Though I believe that this is what will happen, I still hesitate. But then I remember seeing my wife grin when, at breakfast today, I revealed my nervousness. As she reminded me, she has been often teletransported, and there is nothing wrong with
her. I press the button. As predicted, I lose and seem at once to regain consciousness, but in a different cubicle. Examining my new body, I find no change at all. Even the cut on my upper lip, from this morning’s shave, is still there. (p. 199)
Can a person really be teleported to Mars, or anywhere else, in this way? The question is completely vexed.
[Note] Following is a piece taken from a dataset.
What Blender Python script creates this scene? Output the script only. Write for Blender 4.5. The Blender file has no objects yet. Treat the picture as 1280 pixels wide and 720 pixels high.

Assuming that the relevant physical procedures can be carried out, some philosophers are prepared to regard this as a genuine form of transport: the “fastest way of travelling,” as Parfit aptly puts it (p. 200). Others, however, consider this nothing so much as a way of killing oneself. These latter believe that the people who emerge from these “transporters” are not identical to the ones who entered but are just duplicates who look and act like them, and who unsuspectingly think they are them. The truth, they aver, is that the ones who entered
died the instant the machines destroyed their brains and bodies, and the ones who emerged are mere
copies.
It’s maddeningly unclear where the truth lies in this matter. Both parties to the controversy appear to have sensible arguments on their side and philosophers are completely divided on the issue.
In what follows, I will assume that this impasse is familiar by way of background context. I don’t really plan on examining it here because there seems to be little prospect of settling the debate
a priori, which is how it is usually conducted. What I wish to consider instead is whether the controversy might be resolved
empirically. Assuming that I had one of these teleporters at my disposal, could I not simply try it out for myself and see if the thing worked? Suppose, in particular, that I get into the machine, press the button, and promptly find myself waking up on Mars, much as Parfit describes above. Would that prove, if only to my own satisfaction, that I had indeed been transported to Mars?
I don’t know of any discussion of this question in the literature, e.g., Parfit himself does not discuss it anywhere in his book. The question is more interesting than may at first appear. Thus, a natural first thought is that the answer is
no, since you wouldn’t be able to tell, should you awaken on Mars, whether you were real or copy, and thus whether the machine had worked or failed. So you’d be in no position to know that the machine had worked, even if it did. More generally, one might think that the reality (or otherwise) of teleportation cannot be established empirically any more than it can be established
a priori. I will examine this sort of thinking below, however, and suggest that it is not quite right. In particular, I will argue that, if teleportation really works, then, under certain conditions to be specified, you
can verify as much by trying a teleporter out for yourself. You’d find yourself waking up on Mars and you’d know that you were
you and that the machine had worked.